● **Dataset records**
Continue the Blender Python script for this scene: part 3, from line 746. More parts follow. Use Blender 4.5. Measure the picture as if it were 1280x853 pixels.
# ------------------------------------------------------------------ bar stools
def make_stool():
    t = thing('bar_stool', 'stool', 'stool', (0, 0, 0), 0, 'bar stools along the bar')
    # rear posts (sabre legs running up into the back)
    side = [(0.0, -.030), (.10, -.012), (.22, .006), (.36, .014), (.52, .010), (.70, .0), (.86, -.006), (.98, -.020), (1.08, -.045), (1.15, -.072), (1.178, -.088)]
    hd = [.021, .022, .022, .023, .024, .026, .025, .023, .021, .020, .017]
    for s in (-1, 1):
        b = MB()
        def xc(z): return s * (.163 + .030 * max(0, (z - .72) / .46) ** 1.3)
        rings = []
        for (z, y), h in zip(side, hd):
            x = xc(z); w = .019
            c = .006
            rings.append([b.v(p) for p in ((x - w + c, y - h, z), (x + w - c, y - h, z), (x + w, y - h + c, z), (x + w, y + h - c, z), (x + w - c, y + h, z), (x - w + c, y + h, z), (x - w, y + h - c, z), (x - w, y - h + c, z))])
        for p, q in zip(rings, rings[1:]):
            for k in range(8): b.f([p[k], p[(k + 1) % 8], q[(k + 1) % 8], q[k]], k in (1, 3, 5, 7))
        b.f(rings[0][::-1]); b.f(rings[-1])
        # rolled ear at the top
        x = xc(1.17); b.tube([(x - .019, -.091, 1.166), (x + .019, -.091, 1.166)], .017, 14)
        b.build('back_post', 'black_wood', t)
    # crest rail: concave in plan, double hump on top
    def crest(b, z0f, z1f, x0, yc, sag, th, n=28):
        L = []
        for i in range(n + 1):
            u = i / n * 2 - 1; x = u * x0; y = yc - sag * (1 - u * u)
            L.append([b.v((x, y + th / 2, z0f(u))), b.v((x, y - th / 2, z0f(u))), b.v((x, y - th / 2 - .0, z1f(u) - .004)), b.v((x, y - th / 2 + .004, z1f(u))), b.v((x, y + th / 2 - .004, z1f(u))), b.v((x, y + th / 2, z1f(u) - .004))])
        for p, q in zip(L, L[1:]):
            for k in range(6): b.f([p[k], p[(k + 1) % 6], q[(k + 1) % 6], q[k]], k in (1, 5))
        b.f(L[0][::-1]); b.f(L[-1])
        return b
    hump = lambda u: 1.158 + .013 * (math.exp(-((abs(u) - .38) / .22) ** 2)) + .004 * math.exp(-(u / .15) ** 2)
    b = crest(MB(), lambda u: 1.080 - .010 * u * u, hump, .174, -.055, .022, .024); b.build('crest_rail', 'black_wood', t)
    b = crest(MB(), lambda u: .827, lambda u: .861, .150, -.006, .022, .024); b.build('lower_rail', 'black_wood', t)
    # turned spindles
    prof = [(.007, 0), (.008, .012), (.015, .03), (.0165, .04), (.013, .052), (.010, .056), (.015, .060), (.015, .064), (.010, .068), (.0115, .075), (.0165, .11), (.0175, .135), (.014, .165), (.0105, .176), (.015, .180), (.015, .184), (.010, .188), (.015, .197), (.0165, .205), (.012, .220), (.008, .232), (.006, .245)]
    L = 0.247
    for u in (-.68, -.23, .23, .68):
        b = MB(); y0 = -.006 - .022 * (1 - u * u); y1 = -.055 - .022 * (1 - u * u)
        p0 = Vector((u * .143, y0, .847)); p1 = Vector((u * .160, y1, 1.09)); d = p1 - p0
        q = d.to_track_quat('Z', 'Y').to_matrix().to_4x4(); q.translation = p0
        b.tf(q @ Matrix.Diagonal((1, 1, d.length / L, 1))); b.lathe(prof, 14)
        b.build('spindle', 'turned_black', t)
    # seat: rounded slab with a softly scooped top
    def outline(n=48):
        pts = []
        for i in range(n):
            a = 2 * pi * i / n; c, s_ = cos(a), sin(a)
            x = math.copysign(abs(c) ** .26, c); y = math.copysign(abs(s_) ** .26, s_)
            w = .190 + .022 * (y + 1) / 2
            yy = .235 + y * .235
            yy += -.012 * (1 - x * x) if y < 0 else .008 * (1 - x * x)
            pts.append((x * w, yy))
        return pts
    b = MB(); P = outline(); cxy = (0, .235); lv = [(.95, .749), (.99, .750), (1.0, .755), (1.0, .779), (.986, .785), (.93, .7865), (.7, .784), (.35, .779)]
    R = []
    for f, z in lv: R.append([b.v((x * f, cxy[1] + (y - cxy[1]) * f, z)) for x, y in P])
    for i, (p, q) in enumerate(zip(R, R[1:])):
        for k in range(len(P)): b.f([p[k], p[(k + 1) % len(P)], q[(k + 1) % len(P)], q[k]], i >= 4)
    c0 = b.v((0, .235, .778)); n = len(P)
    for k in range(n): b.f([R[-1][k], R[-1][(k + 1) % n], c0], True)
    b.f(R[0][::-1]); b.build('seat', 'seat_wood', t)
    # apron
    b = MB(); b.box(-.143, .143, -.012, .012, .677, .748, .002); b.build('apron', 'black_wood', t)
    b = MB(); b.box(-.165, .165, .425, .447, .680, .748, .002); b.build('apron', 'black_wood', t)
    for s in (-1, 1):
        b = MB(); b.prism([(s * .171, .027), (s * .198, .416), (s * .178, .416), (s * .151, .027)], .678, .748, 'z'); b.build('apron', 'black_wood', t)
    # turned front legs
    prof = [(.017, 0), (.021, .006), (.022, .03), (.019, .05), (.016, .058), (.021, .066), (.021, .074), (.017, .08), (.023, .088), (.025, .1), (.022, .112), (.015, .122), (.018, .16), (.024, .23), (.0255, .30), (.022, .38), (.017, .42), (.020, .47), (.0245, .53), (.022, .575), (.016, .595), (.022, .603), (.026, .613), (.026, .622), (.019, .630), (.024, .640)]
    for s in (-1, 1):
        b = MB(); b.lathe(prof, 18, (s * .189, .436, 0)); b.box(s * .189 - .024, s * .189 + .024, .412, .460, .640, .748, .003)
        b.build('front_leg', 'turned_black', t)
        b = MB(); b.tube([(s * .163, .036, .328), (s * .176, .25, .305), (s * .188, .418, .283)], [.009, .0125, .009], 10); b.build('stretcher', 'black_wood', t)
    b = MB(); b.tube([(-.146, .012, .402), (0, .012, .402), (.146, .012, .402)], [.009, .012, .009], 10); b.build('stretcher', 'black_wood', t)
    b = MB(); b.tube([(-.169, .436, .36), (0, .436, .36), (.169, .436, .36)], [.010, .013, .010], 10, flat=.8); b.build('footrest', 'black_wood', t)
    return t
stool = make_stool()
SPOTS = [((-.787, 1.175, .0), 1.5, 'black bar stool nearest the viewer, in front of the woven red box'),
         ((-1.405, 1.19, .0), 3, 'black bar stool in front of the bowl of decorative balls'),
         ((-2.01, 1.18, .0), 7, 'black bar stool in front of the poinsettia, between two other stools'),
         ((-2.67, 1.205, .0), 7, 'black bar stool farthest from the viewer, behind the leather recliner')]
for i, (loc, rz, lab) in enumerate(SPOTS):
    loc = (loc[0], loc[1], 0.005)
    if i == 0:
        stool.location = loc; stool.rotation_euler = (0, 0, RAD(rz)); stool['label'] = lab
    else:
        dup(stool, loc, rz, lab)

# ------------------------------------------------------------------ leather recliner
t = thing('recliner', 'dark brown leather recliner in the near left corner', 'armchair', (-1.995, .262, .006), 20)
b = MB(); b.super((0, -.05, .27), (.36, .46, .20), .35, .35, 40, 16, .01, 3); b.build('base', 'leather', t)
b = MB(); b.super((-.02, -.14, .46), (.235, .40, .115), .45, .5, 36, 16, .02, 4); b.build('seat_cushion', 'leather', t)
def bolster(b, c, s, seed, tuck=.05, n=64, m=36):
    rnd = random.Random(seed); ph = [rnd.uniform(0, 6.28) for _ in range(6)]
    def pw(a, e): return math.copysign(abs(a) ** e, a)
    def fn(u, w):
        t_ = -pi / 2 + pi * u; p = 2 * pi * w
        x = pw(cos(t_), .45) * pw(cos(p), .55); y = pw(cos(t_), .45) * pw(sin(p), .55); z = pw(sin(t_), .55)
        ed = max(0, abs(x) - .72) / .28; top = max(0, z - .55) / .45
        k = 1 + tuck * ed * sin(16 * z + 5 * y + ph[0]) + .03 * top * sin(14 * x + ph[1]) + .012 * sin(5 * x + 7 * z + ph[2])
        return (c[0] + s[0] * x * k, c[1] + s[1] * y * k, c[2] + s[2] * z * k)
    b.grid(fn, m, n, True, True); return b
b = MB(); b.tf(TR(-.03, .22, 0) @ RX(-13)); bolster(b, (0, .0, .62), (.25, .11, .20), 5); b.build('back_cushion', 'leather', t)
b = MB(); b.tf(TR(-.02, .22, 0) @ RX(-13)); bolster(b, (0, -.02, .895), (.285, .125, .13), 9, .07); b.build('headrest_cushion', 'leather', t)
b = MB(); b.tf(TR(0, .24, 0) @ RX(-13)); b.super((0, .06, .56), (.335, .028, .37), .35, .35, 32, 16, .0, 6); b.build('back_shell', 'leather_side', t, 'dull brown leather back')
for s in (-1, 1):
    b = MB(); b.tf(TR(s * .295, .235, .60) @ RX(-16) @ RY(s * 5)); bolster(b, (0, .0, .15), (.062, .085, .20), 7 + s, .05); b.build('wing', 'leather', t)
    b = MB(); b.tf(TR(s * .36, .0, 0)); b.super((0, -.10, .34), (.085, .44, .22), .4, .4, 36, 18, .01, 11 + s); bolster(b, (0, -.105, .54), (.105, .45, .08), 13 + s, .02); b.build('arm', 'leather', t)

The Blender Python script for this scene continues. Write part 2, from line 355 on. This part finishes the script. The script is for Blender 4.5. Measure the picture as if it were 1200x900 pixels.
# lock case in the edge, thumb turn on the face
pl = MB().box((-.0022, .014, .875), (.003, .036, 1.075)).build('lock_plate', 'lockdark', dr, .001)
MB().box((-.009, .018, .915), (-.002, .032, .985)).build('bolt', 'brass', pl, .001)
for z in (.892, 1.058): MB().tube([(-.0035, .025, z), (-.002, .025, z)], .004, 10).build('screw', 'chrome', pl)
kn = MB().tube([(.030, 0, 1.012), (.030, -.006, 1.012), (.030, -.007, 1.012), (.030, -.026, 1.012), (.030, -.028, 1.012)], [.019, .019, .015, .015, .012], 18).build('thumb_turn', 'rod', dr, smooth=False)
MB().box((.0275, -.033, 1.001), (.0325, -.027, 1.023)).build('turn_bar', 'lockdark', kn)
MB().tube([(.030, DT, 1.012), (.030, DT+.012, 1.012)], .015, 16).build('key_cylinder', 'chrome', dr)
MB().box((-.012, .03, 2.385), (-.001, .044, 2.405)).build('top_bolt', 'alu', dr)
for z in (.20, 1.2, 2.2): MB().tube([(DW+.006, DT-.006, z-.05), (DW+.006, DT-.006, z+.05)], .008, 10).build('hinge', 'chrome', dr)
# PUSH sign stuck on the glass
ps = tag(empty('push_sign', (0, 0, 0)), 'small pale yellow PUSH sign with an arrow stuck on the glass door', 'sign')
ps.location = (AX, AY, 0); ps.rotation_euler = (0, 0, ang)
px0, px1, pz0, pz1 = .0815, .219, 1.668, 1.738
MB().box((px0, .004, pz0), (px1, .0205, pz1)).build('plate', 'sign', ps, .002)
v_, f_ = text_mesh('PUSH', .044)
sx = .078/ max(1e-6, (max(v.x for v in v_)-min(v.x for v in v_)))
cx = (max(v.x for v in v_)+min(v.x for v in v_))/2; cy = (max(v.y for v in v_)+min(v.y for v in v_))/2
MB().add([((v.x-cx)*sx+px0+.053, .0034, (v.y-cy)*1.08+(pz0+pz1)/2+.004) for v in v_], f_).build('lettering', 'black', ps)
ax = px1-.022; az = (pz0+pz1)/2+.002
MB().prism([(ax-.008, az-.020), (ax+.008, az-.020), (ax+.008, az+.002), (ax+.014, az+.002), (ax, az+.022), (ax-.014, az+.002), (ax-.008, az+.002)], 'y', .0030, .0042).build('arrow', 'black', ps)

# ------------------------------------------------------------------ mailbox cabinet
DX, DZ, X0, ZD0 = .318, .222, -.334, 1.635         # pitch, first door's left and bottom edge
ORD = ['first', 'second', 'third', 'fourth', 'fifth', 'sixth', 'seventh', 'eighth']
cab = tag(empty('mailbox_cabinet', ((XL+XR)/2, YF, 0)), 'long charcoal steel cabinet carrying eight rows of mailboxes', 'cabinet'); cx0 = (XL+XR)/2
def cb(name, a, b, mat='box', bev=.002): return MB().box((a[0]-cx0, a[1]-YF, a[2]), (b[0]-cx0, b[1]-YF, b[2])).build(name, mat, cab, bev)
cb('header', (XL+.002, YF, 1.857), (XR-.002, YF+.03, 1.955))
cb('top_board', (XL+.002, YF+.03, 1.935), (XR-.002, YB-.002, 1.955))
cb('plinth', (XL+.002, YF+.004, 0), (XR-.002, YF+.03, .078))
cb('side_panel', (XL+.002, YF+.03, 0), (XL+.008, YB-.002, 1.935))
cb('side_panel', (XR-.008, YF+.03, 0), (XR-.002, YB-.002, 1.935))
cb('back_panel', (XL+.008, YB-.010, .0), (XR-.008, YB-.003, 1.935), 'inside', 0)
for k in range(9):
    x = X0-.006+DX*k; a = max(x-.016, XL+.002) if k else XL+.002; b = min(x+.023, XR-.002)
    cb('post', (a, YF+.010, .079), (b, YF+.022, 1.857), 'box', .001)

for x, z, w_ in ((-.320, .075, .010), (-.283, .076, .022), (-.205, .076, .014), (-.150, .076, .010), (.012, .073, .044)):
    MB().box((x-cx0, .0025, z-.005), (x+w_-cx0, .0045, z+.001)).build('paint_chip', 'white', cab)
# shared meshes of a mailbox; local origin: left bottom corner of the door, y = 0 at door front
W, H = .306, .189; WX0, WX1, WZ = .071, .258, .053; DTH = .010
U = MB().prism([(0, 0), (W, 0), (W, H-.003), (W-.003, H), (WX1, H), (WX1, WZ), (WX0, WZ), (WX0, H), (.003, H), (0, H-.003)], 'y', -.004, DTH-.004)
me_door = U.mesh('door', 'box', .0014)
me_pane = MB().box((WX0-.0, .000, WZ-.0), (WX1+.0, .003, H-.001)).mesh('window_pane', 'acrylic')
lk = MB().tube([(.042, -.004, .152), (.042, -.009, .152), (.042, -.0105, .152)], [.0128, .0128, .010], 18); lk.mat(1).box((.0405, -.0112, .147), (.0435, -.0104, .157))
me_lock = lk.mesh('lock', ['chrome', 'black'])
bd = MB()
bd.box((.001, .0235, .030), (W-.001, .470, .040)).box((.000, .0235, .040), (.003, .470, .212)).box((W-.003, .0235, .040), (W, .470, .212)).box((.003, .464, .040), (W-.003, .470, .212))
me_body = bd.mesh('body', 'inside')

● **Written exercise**
Using the records above, copy each line that contains "part".

● **Response for this exercise**
Continue the Blender Python script for this scene: part 3, from line 746. More parts follow. Use Blender 4.5. Measure the picture as if it were 1280x853 pixels.
The Blender Python script for this scene continues. Write part 2, from line 355 on. This part finishes the script. The script is for Blender 4.5. Measure the picture as if it were 1200x900 pixels.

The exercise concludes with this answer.